The Guardian view on Theresa May’s shifting view of what Brexit means | Editorial

Why the prime minister said one thing in private and another in public is a question that has political ramifications for Britain

Theresa May is not the first politician to have been caught out saying one thing to an audience of bankers and another to voters. Earlier this month Hillary Clinton, the US presidential candidate, was revealed to have taken $675,000 to speak at Goldman Sachs where she adopted a friendlier, more pro-business persona than that offered to the American public. On this side of the Atlantic the Guardian unearthed an audio recording of a previously undisclosed private question-and-answer session the prime minister had with Goldman Sachs bankers this May on the defining issue of Britain’s relationship with Europe. In a wide-ranging discussion the PM went beyond her current gnomic utterance to voters that “Brexit means Brexit”. The then home secretary showed in private that she was more committed to staying in the European Union than the tepid support she gave to the remain campaign. Her most revealing exchange is her stark warning that corporate outlays in the UK would be at risk if the country left Europe. Yet a month earlier in her only major speech she blamed “discrimatory EU policies” for the threat to investment in a post-Brexit Britain.

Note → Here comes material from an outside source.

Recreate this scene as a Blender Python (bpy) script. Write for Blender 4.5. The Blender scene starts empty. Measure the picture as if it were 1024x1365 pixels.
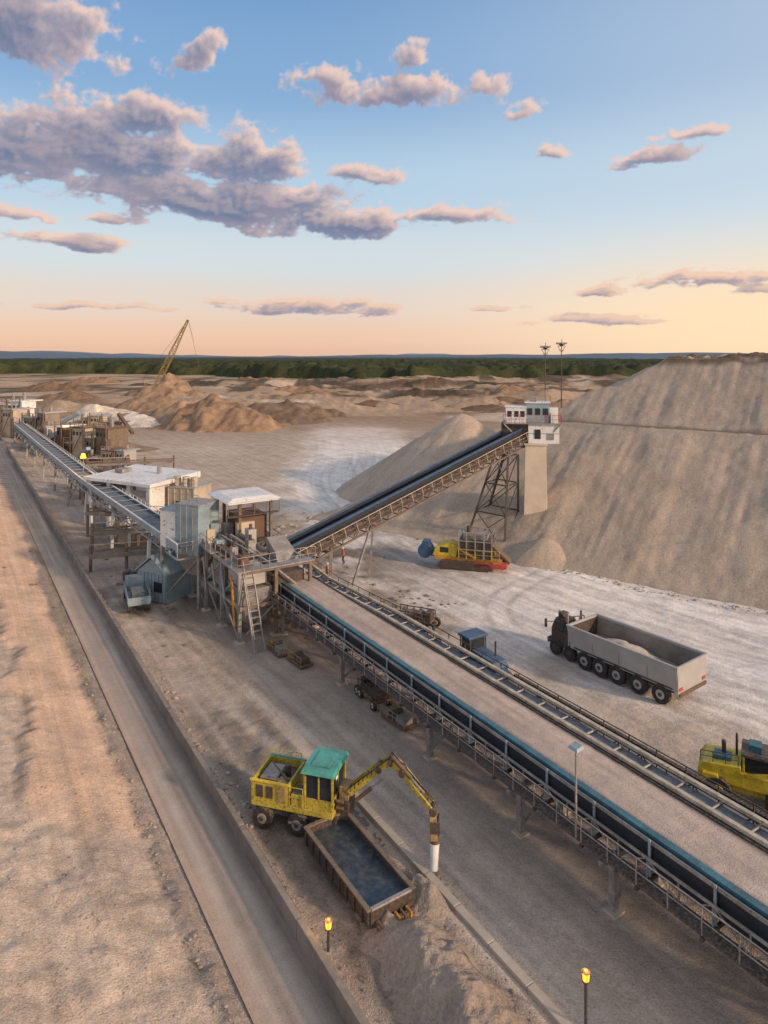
import bpy, bmesh, math, random
import numpy as np
from mathutils import Vector, Matrix
R=random.Random(7)
scene=bpy.context.scene
# ---------------------------------------------------------------- frames
U=Vector((-0.54,0.842,0)); V=Vector((0.842,0.54,0))
ST=Matrix(((U.x,V.x,0,0),(U.y,V.y,0,0),(0,0,1,0),(0,0,0,1)))
def TR(x,y,z=0,deg=0): return Matrix.Translation((x,y,z))@Matrix.Rotation(math.radians(deg),4,'Z')
# ---------------------------------------------------------------- noise
def _h(xi,yi,seed):
    n=(xi*374761393+yi*668265263+seed*974634777)&0x7fffffff
    n=((n^(n>>13))*1274126177)&0x7fffffff
    n=(n^(n>>16))&0xffff
    return n/65535.0
def vn(x,y,seed=0):
    x=np.asarray(x,float); y=np.asarray(y,float)
    xf=np.floor(x); yf=np.floor(y); fx=x-xf; fy=y-yf
    xi=xf.astype(np.int64); yi=yf.astype(np.int64)
    fx=fx*fx*(3-2*fx); fy=fy*fy*(3-2*fy)
    a=_h(xi,yi,seed);b=_h(xi+1,yi,seed);c=_h(xi,yi+1,seed);d=_h(xi+1,yi+1,seed)
    return (a*(1-fx)+b*fx)*(1-fy)+(c*(1-fx)+d*fx)*fy
def fbm(x,y,seed=0,o=4):
    s=0;a=.5;t=0
    for i in range(o):
        s=s+a*vn(x,y,seed+i*17); t+=a; a*=.5; x,y=x*1.62-y*1.18+3.1,x*1.18+y*1.62+1.7
    return s/t
def afbm(x,y,seed=0,o=4):
    s=0;a=.5;t=0
    for i in range(o):
        s=s+a*vn(x,y,seed+i*17); t+=a; a*=.5; x=x*2.03+3.1; y=y*2.03+1.7
    return s/t
def ss(a,b,x):
    t=np.clip((x-a)/(b-a),0,1); return t*t*(3-2*t)
# ---------------------------------------------------------------- materials
def mk(name):
    m=bpy.data.materials.new(name); m.use_nodes=True
    nt=m.node_tree; nt.nodes.clear()
    o=nt.nodes.new('ShaderNodeOutputMaterial'); b=nt.nodes.new('ShaderNodeBsdfPrincipled')
    nt.links.new(b.outputs[0],o.inputs[0]); return m,nt,b
def N(nt,t,**k):
    n=nt.nodes.new(t)
    for a,v in k.items(): setattr(n,a,v)
    return n
def link_in(nt,sock,v):
    if hasattr(v,'is_output'): nt.links.new(v,sock)
    else: sock.default_value=v
def math_(nt,op,a,b=None,c=None,clamp=False):
    n=N(nt,'ShaderNodeMath',operation=op); n.use_clamp=clamp
    link_in(nt,n.inputs[0],a)
    if b is not None: link_in(nt,n.inputs[1],b)
    if c is not None: link_in(nt,n.inputs[2],c)
    return n.outputs[0]
def mixc(nt,f,a,b,bt='MIX'):
    n=N(nt,'ShaderNodeMix',data_type='RGBA',blend_type=bt); n.clamp_factor=True
    link_in(nt,n.inputs[0],f)
    link_in(nt,n.inputs[6],a if hasattr(a,'is_output') else (*a,1)[:4])
    link_in(nt,n.inputs[7],b if hasattr(b,'is_output') else (*b,1)[:4])
    return n.outputs[2]
def maprange(nt,v,a,b,c=0,d=1,smooth=True):
    n=N(nt,'ShaderNodeMapRange'); n.interpolation_type='SMOOTHSTEP' if smooth else 'LINEAR'
    link_in(nt,n.inputs[0],v)
    for i,x in enumerate((a,b,c,d)): n.inputs[i+1].default_value=x
    return n.outputs[0]
def noise(nt,vec,scale,detail=4,rough=.55):
    n=N(nt,'ShaderNodeTexNoise'); n.inputs['Scale'].default_value=scale
    n.inputs['Detail'].default_value=detail; n.inputs['Roughness'].default_value=rough
    nt.links.new(vec,n.inputs['Vector']); return n.outputs[0]
DUST=(.40,.31,.235)
def M(name,col,rough=.55,metal=0,dust=.5,scale=1.5,var=.3,rust=0,bump=.1):
    m,nt,b=mk(name)
    tc=N(nt,'ShaderNodeNewGeometry'); P=tc.outputs['Position']
    n1=noise(nt,P,scale,3,.6); n2=noise(nt,P,scale*6,3,.65)
    c=mixc(nt,maprange(nt,n1,.3,.7),tuple(x*(1-var) for x in col),tuple(min(1,x*(1+var*.6)) for x in col))
    if rust>0:
        c=mixc(nt,math_(nt,'MULTIPLY',maprange(nt,n2,.62-.25*rust,.7-.2*rust),.85),c,(.13,.06,.03))
    sx=N(nt,'ShaderNodeSeparateXYZ'); nt.links.new(tc.outputs['Normal'],sx.inputs[0])
    up=maprange(nt,sx.outputs[2],-.2,.9,.25,1)
    df=math_(nt,'MULTIPLY',math_(nt,'MULTIPLY',up,maprange(nt,n2,.35,.75)),dust)
    c=mixc(nt,df,c,DUST)
    nt.links.new(c,b.inputs['Base Color'])
    b.inputs['Metallic'].default_value=metal
    nt.links.new(math_(nt,'ADD',math_(nt,'MULTIPLY',df,.4),rough,clamp=True),b.inputs['Roughness'])
    if bump:
        bp=N(nt,'ShaderNodeBump'); bp.inputs['Strength'].default_value=bump; bp.inputs['Distance'].default_value=.05
        nt.links.new(n2,bp.inputs['Height']); nt.links.new(bp.outputs[0],b.inputs['Normal'])
    return m
def EM(name,col,st):
    m,nt,b=mk(name); b.inputs['Base Color'].default_value=(*col,1)
    b.inputs['Emission Color'].default_value=(*col,1); b.inputs['Emission Strength'].default_value=st
    return m
steel=M('galvanised_steel',(.32,.31,.305),.5,.2,.45,rust=.25)
dsteel=M('dark_steel',(.06,.056,.056),.55,.2,.45,rust=.5)
rusty=M('rusty_steel',(.14,.10,.075),.75,.1,.55,rust=.8)
brown=M('brown_steel',(.20,.155,.12),.7,.1,.6,rust=.5)
white=M('white_paint',(.76,.755,.74),.5,0,.18,scale=.5,var=.12,rust=.04)
teal=M('teal_paint',(.03,.14,.19),.45,0,.22,rust=.03)
navy=M('navy_paint',(.010,.020,.034),.5,0,.12)
blue=M('blue_paint',(.025,.10,.21),.45,0,.35,rust=.1)
lblue=M('light_blue_paint',(.25,.345,.40),.5,0,.35,scale=.8,var=.2,rust=.08)
green=M('green_paint',(.05,.34,.28),.4,0,.35)
yellow=M('yellow_paint',(.50,.40,.045),.45,0,.55,rust=.35)
yellow2=M('bright_yellow_paint',(.66,.50,.03),.4,0,.3,rust=.1)
ochre=M('ochre_paint',(.35,.25,.10),.6,0,.5,rust=.5)
orange=M('orange_paint',(.60,.30,.035),.45,0,.4,rust=.3)
red=M('red_paint',(.45,.05,.03),.5,0,.4)
cream=M('cream_paint',(.54,.46,.35),.55,0,.5,rust=.15)
beige=M('beige_wall',(.50,.42,.32),.8,0,.4,scale=.6,var=.2)
rubber=M('rubber',(.022,.022,.024),.8,0,.45)
glass=M('tinted_glass',(.02,.03,.04),.08,0,.12,var=.1,bump=0)
concrete=M('concrete',(.50,.44,.36),.85,0,.4,scale=.6,var=.15,bump=.3)
conc2=M('weathered_concrete',(.24,.205,.175),.9,0,.6,scale=.5,var=.3,bump=.4)
alum=M('aluminium_panel',(.44,.43,.42),.5,.2,.3,scale=.6,var=.12)
gbelt=M('grey_belt',(.17,.165,.17),.8,0,.5,scale=.7)
bbelt=M('blue_grey_belt',(.10,.14,.18),.7,0,.4,scale=.7)
beltm=M('dusty_belt',(.42,.33,.27),.9,0,.8,scale=.5,var=.15,bump=.3)
pan=M('steel_pan',(.05,.08,.11),.3,.2,.25,scale=.5,var=.3,bump=.02)
lampm=EM('amber_lamp',(1,.34,.03),2.6)
helmet=M('helmet_plastic',(.8,.75,.6),.4,0,0)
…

It is an irony that in the cloistered preserve of Goldman Sachs, a temple of power and privilege, normally guarded politicans lift the veil of caution. We must be thankful for small mercies. In private to bankers Mrs May said if we voted to leave, European business would make rational decisions about the size of the EU trading bloc, and leave Britain. In public she blamed such decisions on Brussels for discriminating against Britain. Jeremy Corbyn, who missed a trick to hammer home this point at prime minister’s questions, later correctly identified Mrs May’s Janus-like pronouncements. The questions raised by the Goldman Sachs tape are clear: Does she believe now what she said then? If not, why not? The evidence is mounting that she was right to point to stormy times for a Brexit economy in the years ahead. A new analysis by the Resolution Foundation finds that the economy is likely to shrink by £60bn, most of this down to leaving Europe.

This smaller Brexit nation would be characterised by lower average earnings, higher inflation and 600,000 fewer jobs in 2020. No wonder the chancellor, Philip Hammond, is fighting a rearguard action to maintain access to the single market. The study says he will be staring at an £84bn hole in the public finances. Mr Hammond knows his room for manoeuvre is tight – and that he will have to fudge or break George Osborne’s rules on spending and debt as a proportion of GDP to ensure the motor of the economy does not stall. No doubt leading Brexiters will drop their ideological objections to a looser fiscal position so that extra taxpayers’ cash can be spent to keep the engine ticking over as the gears shift to a post-European economy.

The wider macroeconomic picture is criss-crossed by unpromising circumstances. The politics turns towards a harder Brexit: outside the single market, with maximum control over immigration. The economics would be costly: raising questions over whether London can maintain its position as a major hub for financial services across the EU. The UK’s position as the ninth-largest exporter in the world is threatened. Curbs on EU migrants, who pay more in tax than they take out in benefits, may strain public finances. How to resolve such contradictions remains a puzzle even to those involved at the highest level of government, as the leaders of the devolved assemblies found on Monday.

Unlike other remainers, as home secretary Mrs May failed to vigorously defend Britain’s EU membership. Her one speech was a Eurosceptic explanation of why, after considering the pros and cons, she thought it was best to vote remain. In that speech on the crucial question of the British economy she played up her Euroscepticism. This has helped to set a direction of travel for Britain’s economy that she herself condemned to Goldman’s bankers. Why did Mrs May say one thing in private and another in public?